The post also includes a quote attributed to Soleimani:

"The battlefield is a paradise lost to mankind, where morality and true human behavior are visible in their highest manifestation. Usually people's view of paradise is a breathtaking colorful landscape, creaking murmurs, beautiful women. But there is another kind of paradise – it's a battlefield"

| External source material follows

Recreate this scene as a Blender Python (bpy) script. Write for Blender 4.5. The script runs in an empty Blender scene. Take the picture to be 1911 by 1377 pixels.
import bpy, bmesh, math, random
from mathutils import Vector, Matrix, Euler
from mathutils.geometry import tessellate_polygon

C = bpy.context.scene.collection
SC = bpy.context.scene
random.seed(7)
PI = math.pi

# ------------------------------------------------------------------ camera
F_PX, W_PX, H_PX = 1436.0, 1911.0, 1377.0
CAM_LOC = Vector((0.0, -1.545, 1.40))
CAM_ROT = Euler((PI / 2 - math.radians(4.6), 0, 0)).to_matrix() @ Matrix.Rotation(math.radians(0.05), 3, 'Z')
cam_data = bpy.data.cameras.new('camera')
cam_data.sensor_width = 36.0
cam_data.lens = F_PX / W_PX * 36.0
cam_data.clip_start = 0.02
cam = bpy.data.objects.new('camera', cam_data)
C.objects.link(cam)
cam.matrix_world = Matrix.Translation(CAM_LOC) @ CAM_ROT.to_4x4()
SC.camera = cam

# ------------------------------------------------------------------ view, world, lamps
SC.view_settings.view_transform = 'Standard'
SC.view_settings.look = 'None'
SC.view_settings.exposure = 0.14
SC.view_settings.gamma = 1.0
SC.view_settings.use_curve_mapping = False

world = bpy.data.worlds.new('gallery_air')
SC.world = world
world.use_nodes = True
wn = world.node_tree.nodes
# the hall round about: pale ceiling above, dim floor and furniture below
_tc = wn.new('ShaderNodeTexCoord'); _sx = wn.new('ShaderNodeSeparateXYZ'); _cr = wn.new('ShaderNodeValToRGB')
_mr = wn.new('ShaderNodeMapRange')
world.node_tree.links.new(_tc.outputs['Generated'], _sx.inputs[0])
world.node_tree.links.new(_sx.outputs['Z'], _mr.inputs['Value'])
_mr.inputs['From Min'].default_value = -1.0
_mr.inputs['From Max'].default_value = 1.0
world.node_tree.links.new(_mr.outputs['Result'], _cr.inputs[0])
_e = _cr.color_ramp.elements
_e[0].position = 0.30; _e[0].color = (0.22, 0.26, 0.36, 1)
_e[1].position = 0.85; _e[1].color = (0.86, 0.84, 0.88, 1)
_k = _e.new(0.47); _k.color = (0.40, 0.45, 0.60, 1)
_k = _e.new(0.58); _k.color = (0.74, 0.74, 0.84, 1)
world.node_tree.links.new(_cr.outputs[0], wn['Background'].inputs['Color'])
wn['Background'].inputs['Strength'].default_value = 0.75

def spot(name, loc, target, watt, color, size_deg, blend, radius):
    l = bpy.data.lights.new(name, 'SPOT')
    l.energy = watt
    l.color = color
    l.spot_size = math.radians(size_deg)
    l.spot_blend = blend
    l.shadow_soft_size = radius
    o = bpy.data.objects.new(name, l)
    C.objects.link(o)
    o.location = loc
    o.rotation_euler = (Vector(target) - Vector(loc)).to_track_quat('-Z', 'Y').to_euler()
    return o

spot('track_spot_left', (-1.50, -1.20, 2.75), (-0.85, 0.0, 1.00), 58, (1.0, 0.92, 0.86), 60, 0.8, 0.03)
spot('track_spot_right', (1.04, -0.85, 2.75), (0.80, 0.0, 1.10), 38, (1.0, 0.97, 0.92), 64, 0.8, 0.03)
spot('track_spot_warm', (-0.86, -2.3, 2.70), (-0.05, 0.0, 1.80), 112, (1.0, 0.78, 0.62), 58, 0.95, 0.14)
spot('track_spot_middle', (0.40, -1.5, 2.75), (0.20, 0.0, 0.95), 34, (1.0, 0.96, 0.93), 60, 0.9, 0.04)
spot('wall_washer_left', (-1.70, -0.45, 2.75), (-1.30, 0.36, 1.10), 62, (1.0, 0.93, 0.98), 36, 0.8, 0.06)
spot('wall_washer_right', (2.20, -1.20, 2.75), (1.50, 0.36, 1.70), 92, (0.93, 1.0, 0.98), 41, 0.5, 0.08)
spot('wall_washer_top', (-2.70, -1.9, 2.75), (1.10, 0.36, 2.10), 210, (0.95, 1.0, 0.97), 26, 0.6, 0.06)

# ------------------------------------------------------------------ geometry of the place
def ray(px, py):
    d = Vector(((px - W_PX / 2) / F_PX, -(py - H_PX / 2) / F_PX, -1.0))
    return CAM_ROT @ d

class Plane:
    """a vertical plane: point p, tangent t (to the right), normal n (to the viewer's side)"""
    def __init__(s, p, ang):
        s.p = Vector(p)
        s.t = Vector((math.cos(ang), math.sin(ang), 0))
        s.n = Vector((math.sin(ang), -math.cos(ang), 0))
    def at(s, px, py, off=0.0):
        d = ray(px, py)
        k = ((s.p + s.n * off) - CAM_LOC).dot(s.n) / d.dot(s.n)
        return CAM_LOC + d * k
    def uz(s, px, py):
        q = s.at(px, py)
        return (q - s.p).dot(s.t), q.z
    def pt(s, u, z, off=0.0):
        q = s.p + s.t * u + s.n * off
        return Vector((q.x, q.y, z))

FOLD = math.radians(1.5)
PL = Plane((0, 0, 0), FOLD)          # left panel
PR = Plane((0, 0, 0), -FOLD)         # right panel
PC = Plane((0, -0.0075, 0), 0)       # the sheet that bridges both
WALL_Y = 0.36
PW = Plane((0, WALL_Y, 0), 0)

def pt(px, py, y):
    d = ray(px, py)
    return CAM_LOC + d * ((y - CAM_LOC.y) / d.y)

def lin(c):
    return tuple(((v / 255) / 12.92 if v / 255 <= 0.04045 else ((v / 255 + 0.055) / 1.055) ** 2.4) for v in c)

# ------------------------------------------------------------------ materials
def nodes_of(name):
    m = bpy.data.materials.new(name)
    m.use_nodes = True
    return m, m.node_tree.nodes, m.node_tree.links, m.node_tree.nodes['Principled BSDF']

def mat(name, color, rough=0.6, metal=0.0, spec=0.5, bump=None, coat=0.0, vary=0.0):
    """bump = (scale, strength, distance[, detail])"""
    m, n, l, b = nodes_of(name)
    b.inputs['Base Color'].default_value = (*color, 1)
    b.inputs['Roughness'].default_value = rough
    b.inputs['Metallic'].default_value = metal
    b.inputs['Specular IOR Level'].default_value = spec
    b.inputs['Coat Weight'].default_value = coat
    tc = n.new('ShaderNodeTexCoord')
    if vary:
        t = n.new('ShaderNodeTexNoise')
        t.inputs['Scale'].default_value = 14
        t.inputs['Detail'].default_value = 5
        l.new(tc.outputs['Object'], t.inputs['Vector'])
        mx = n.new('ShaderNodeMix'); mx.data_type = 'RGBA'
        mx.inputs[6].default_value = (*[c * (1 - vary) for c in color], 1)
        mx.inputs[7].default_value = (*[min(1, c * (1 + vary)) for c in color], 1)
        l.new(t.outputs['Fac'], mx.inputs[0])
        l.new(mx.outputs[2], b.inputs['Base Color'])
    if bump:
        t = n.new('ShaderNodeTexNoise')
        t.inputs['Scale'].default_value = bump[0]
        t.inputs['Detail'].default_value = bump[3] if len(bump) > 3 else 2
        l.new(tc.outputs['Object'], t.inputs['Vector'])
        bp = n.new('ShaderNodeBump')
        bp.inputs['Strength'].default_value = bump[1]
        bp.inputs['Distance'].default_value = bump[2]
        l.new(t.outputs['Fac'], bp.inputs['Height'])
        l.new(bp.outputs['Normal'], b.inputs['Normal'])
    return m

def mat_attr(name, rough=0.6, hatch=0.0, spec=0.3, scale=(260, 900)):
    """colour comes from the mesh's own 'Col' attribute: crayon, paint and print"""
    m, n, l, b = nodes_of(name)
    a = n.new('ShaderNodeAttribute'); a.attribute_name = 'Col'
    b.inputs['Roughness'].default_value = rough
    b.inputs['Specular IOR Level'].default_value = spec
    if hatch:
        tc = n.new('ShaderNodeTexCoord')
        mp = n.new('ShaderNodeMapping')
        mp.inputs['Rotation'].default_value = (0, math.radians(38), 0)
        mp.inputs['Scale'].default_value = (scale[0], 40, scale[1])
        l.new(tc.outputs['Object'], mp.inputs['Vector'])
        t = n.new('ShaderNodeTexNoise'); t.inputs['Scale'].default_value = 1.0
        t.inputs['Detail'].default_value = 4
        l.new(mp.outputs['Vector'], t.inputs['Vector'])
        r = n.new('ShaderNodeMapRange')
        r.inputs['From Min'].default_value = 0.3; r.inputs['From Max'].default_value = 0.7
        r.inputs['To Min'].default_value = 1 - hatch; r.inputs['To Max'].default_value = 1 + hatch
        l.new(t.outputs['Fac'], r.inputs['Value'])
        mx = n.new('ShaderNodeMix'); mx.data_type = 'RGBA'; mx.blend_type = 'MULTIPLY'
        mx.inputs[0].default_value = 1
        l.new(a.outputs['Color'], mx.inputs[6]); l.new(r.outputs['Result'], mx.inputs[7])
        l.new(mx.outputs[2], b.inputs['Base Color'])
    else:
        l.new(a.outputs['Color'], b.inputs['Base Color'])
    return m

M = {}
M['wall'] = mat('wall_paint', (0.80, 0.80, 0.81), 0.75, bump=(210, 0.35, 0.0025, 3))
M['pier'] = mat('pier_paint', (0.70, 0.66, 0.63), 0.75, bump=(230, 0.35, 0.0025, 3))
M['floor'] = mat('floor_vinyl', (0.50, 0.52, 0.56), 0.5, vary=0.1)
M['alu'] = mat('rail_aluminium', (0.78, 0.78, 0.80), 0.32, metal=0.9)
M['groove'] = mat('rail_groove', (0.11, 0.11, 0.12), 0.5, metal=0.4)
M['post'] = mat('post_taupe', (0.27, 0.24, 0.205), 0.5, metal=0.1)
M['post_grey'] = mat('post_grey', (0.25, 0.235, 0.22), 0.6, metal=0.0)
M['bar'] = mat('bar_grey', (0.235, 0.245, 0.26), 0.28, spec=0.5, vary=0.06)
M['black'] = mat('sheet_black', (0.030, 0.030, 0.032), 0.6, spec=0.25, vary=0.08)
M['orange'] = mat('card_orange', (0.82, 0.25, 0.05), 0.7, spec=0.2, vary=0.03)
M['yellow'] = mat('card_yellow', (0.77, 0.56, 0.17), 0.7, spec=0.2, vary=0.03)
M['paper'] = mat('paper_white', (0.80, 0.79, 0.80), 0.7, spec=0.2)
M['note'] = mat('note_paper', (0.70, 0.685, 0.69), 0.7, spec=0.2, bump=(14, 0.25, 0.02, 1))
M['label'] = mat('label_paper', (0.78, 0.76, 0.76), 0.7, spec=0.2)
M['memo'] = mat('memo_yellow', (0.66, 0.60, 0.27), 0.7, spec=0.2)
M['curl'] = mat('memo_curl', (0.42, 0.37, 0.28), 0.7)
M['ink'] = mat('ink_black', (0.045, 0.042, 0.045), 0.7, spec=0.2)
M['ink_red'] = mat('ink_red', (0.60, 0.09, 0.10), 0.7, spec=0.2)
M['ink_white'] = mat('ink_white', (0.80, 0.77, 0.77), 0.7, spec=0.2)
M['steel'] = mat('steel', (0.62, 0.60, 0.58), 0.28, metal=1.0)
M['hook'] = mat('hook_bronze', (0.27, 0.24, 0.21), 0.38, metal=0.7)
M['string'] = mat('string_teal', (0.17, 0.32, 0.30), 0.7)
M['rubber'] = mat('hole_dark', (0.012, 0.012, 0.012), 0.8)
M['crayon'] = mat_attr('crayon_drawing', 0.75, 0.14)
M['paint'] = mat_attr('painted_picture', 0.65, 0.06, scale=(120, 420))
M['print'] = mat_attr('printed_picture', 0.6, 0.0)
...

Syrian Opposition TV Criticizes Al-Jazeera’s Coverage of Soleimani for Echoing Iranian Narrative
On January 6, 2020, Orient TV (Syrian opposition) aired a report that criticized Al-Jazeera TV’s coverage of the killing of Qasem Soleimani. The reporter said that the killing of Soleimani was the “last nail in the coffin[s]” of Al-Jazeera TV and other hypocrite media outlets and that Al-Jazeera has echoed the official Iranian narrative so much that watching it has become similar to watching pro-Iranian media outlets such as Al-Manar TV (Lebanon) or Mayadeen TV (Lebanon). She said that the difference between Al-Jazeera and these channels is that Al-Jazeera does not receive funding from Iran, but that Al-Jazeera is still aligning itself politically with Iran. The reporter went on to criticize Al-Jazeera for only reporting on the funeral held in Iraq for Soleimani and not on Iraqi celebrations of his death. She said: “How could Al-Jazeera report on the joy of those Iraqis when it has been silent [about] the massacres perpetrated against them by Iran’s militias?” In addition, the reporter said that many of Al-Jazeera’s journalists have defended Qasem Soleimani on their personal social media accounts.